> [What this task involves]: Could you write out the opening lines of the data, word for word, stopping after the line that contains "sheet('slipway', sl, .004, M['slip'])"?

-----

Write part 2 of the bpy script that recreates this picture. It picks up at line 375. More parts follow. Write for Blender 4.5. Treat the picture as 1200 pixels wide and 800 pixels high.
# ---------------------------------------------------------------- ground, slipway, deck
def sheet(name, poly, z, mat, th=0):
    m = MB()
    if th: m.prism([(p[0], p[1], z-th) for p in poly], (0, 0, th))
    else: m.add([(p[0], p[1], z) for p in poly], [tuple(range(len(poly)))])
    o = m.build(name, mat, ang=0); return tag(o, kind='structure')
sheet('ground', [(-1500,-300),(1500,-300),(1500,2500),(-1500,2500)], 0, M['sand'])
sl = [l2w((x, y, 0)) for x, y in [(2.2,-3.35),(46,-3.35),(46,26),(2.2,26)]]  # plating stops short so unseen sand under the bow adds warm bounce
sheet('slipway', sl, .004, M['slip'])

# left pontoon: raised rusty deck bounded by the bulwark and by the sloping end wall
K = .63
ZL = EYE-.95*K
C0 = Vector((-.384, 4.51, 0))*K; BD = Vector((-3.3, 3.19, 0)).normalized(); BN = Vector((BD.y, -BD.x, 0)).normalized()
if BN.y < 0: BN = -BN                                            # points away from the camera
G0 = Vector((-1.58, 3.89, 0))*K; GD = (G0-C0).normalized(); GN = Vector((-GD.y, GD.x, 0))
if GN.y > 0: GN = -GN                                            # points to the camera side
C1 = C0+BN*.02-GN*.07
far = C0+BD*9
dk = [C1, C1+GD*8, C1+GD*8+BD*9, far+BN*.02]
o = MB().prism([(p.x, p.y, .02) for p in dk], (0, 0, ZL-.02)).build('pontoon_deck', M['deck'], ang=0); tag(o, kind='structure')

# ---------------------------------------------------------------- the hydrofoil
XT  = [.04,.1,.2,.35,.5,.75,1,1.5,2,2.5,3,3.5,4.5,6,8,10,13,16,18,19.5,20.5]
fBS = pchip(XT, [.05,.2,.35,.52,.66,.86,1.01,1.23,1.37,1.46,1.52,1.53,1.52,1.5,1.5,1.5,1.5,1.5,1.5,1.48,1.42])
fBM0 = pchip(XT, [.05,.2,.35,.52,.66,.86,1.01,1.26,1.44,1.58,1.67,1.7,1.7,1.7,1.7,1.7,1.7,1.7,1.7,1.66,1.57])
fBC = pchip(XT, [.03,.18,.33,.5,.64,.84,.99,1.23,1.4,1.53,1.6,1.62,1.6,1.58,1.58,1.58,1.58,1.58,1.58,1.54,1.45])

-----

> [Output of the task]:
Write part 2 of the bpy script that recreates this picture. It picks up at line 375. More parts follow. Write for Blender 4.5. Treat the picture as 1200 pixels wide and 800 pixels high.
# ---------------------------------------------------------------- ground, slipway, deck
def sheet(name, poly, z, mat, th=0):
    m = MB()
    if th: m.prism([(p[0], p[1], z-th) for p in poly], (0, 0, th))
    else: m.add([(p[0], p[1], z) for p in poly], [tuple(range(len(poly)))])
    o = m.build(name, mat, ang=0); return tag(o, kind='structure')
sheet('ground', [(-1500,-300),(1500,-300),(1500,2500),(-1500,2500)], 0, M['sand'])
sl = [l2w((x, y, 0)) for x, y in [(2.2,-3.35),(46,-3.35),(46,26),(2.2,26)]]  # plating stops short so unseen sand under the bow adds warm bounce
sheet('slipway', sl, .004, M['slip'])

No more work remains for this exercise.